Oscuras amistades
Aunque parezca lo contrario, el cine y la pintura no se llevan bien, tienen una amistad rara, oscura. Lienzo y pantalla no son la misma tela, no están hechos de la misma sustancia. Sus relaciones son intrincadas, difíciles de decir. En cine, el pictorismo es entendido desde siempre como defecto, como un manierismo o un amaneramiento propio del celuloide pretencioso. Son incontables las películas, sobre todo de época, que imitan a la pintura e, imitándola, la degradan a instrumento, a recurso ornamental.
Y son, en cambio, muy pocas las películas que absorben la esencia de la creación pictórica y, lejos de convertirla en ornamento, extraen del lienzo pantalla. Además de algunas elegidas en el ciclo valenciano -sobre todo el prodigio de la cámara de Víctor Erice frente a un lienzo de Antonio López en El sol del membrillo- es el caso de la absorción por una secuencia de Recuerda de varias telas del más puro Salvador Dalí; y, más al fondo, de la genial conversión de una casa solitaria de Edward Hopper en eje del ámbito oculto y desolado de Psicosis. Y es Hitchcok el cineasta que más hondo ha llegado dentro del pozo, o misterio, tan escaso, que es además milagro, de una mutación de pintura en cine.
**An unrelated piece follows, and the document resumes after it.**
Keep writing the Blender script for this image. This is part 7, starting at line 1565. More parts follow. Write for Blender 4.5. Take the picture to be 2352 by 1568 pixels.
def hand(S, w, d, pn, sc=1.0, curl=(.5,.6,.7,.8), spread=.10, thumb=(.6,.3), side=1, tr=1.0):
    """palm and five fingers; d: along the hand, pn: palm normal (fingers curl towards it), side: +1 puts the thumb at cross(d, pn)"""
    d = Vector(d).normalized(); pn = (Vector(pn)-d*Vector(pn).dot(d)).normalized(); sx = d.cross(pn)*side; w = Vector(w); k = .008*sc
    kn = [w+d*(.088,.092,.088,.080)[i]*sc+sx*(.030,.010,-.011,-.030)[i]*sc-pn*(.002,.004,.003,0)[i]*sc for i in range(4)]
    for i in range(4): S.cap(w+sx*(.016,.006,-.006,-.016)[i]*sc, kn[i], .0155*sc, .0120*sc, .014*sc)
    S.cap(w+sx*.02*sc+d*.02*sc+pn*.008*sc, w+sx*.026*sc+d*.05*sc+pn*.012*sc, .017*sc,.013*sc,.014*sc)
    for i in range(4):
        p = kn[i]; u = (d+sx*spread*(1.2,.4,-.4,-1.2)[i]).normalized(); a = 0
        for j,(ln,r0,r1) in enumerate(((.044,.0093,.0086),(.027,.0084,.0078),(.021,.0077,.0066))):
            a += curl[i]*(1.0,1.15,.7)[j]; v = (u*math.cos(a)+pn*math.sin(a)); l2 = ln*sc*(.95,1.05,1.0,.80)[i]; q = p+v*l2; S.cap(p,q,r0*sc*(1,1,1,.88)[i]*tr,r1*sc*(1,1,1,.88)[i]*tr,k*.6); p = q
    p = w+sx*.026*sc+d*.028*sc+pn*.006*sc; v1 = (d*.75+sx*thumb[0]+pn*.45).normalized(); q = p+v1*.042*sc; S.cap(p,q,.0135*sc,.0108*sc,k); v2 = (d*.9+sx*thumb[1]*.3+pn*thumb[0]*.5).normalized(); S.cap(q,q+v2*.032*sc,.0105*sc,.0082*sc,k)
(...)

Ese enigma es también tocado por dentro por la indagación en la vida de Andrei Rublov, el gran pintor religioso ruso, por Andrei Tarkovski. Y, más cerca de tierra, por el vuelo de poesía e ironía que Orson Welles da a su cámara de 16 mm alrededor de la figura grave y pícara del supremo falsificador de pintura, Elmyr de Hory, en Fakes. Y hay esencias de pintura dentro de El contrato del dibujante, la más consistente obra de Peter Greenaway; como las hay dentro de la indagación de la inquietud de las manos de un pintor en su tarea, primorosamente filmada por Jacques Rivette en La bella mentirosa, y, antes, en la búsqueda de Henry Georges Clouzot en las manos de El misterio Picasso.
Y quedan habas contadas. La bellísima conversión de la pantalla en lienzo que William Dieterle logra en Jennie; la delicada atmósfera con que Jacques Becker envuelve a Gerard Philippe en su recreación de Modigliani en Montparnasse 19; la verdad física que Charlton Heston da a la energía de las manos de Miguel Ángel en El tormento y el éxtasis; la indagación en rincones de las sombras de Caravaggio por Derek Jarman; la tempestad anímica del Rembradt de Charles Laughton; el Van Gogh de Maurice Pialat; el Pollock de Ed Harris; el Leonardo de Vinci de Philippe Leroy; el Lautrec de Roger Planchon y, más lejos, el de Moulin Rouge, de José Ferrer y John Huston; el Picasso de Anthony Hopkins; el Rodin que Depardieu creó en La pasión de Camille Claudel; el desmelenamiento de Alec Guinness en el pintor loco de Un genio anda suelto.